Dortmund, Köln und RB Leipzig gehen in die Offensive
„Wir werden uns die Beschlüsse des Landes NRW genau anschauen und prüfen, ob wir sie im Eilverfahren kontrollieren lassen“, sagte Borussia Dortmunds Geschäftsführer Hans-Joachim Watzke nach der Verlängerung der Maßnahmen auf der Ministerpräsidentenkonferenz - er wagte sich damit als erster aus der Deckung. Kölns Geschäftsführer Alexander Wehrle und Leipzigs Alexander Mintzlaff schlossen sich dem Aufbegehren an.
Mintzlaff forderte von der Politik „pragmatische, logische und nachvollziehbare Entscheidungen“. Die Ergebnisse der jüngsten Ministerpräsidentenkonferenz in Bezug auf Großveranstaltungen seien „für uns nicht nachvollziehbar“ und „natürlich enttäuschend“, wetterte der RB-Geschäftsführer: „Mit uns wird Symbolpolitik betrieben.“
Auch Bayern Münchens Vorstandsboss Oliver Kahn könnte mögliche Klagen nachvollziehen. „Man muss verstehen, dass solche Gedanken aufkommen können, da man die ganze Logik nicht mehr nachvollziehen kann“, sagte der 52-Jährige am Mittwoch in einer Medienrunde.
„Der einstweilige Rechtsschutz ist eine Eilsache"
Doch an erster Stelle müsse der Dialog stehen, deshalb habe er den auch mit Gesundheitsminister Karl Lauterbach gesucht. Es gehe darum, „dass einer den anderen versteht und man gemeinsam tragfähige Lösungen findet“, betonte Kahn.

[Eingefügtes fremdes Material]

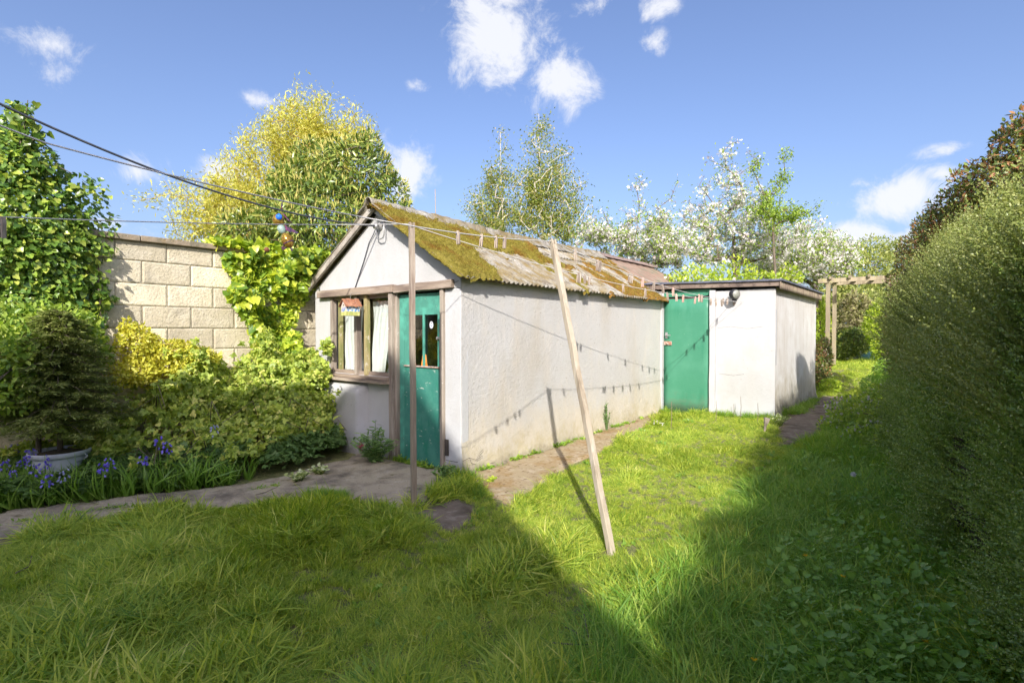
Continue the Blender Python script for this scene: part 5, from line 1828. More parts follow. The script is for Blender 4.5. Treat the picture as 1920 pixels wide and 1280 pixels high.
def ivy(label, pts, nrm, mk, size, nbig, group=None, spread_n=.35):
    """leaves lying like scales; the nearest nbig are leaf objects of their own, the rest one mass"""
    b = pts.mean(0)
    t = thing('ivy', label, 'ivy', (float(b[0]), float(b[1]), float(pts[:, 2].min())))
    d = np.linalg.norm(pts - CAM, axis=1) + rng.random(len(pts)) * .8 - (nrm @ (RT * .2 - FW * .6)) * .5
    out = np.argsort(d)
    Z = np.array([0, 0, -.75]) + nrm * .35 + rng.normal(size=pts.shape) * .5
    R = frames(Z, spread_n, nrm)
    S = size * (.55 + .8 * rng.random(len(pts)))
    big = out[:nbig]; rest = out[nbig:]
    veg('foliage', spread(IVY, pts[rest], R[rest], S[rest]), G[mk], t, 'stuff')
    mes = []
    for q in range(8):
        me = arrmesh('leaf', IVY[0], IVY[1], np.full(len(IVY[0]), (q + .5) / 8)); me.materials.append(G[mk]); mes.append(me)
    b0 = ROOT[t.name]
    for i in big:
        o = bpy.data.objects.new('leaf', mes[rng.integers(0, 8)]); COL.objects.link(o)
        o.parent = t
        o.location = pts[i] - b0
        o.rotation_euler = Matrix(R[i].tolist()).to_euler()
        s_ = float(S[i]); o.scale = (s_, s_, s_)
    return t


def wallpoly(poly_px, n, x):
    """random points on the wall plane inside an outline given by photo pixels"""
    W_ = np.array([atx(px, py, x)[1:] for px, py in poly_px])
    lo, hi = W_.min(0), W_.max(0)
    Y = rng.uniform(lo[0], hi[0], n); Z = rng.uniform(lo[1], hi[1], n)
    k = inpoly(Y + .11 * vnoise(np.stack([Y * 7, Z * 7, Z * 0], -1)), Z + .11 * vnoise(np.stack([Y * 7, Z * 7, Z * 0 + 4], -1)), W_)
    return Y[k], Z[k]


# bright ivy by the shed
poly = [(428, 478), (450, 462), (500, 470), (548, 462), (590, 470), (620, 480), (600, 510), (575, 540), (562, 570), (560, 610), (548, 650), (520, 680), (480, 660), (462, 620), (448, 580), (440, 560), (424, 545), (436, 510)]
Y, Z = wallpoly(poly, 5200, WX + .12)
dep = .04 + (.30 * rng.random(len(Y)) ** 1.3) * np.clip(.55 + .9 * vnoise(np.stack([Y * 5, Z * 5, Z * 0], -1)), .05, 1.3)
kq = (fbm(np.stack([Y * 5, Z * 5, Z * 0 + 9], -1), 2, 19) > -.30)
Y, Z, dep = Y[kq], Z[kq], dep[kq]
pts = np.stack([WX + .03 + dep, Y, Z], -1)
nr = np.tile([1.0, -.15, .25], (len(pts), 1)) + rng.normal(size=pts.shape) * .25
tp = rng.random(700)
pt2 = np.stack([WX - .25 + .35 * rng.random(700), -1.15 + 1.5 * tp, 2.40 + .07 * rng.random(700)], -1)
pts = np.vstack([pts, pt2]); nr = np.vstack([nr, np.tile([.4, -.2, 1.0], (700, 1)) + rng.normal(size=(700, 3)) * .3])
ivy('bright yellow green ivy trailing down the block wall next to the shed', pts, nr, 'ivybright', .088, 280)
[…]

Die Zeit des freundlichen Dialogs scheint für viele Bundesligisten jedoch vorbei, sie loten ihre Erfolgsaussichten für eine Klage über ein einstweiliges Rechtsschutzverordungsverfahren aus. Dort werde allerdings „noch nicht über die Gültigkeit der Verordnung entschieden“, erklärte Nolte. Es gehe vielmehr um die Überprüfung, „ob die Gründe für den Erlass einer einstweiligen Anordnung so schwer wiegen, dass sie unabweisbar ist.“
Dabei könne es deutlich vor der nächsten Ministerpräsidentenkonferenz eine Entscheidung geben. „Der einstweilige Rechtsschutz ist eine Eilsache. Dann werden sich die Gerichte in der Kürze der Zeit mit der Sache befassen. Ich glaube schon, dass das vor dem 9. Februar der Fall wäre“, sagte Nolte. Je schneller, desto besser, werden sich die Vereine denken.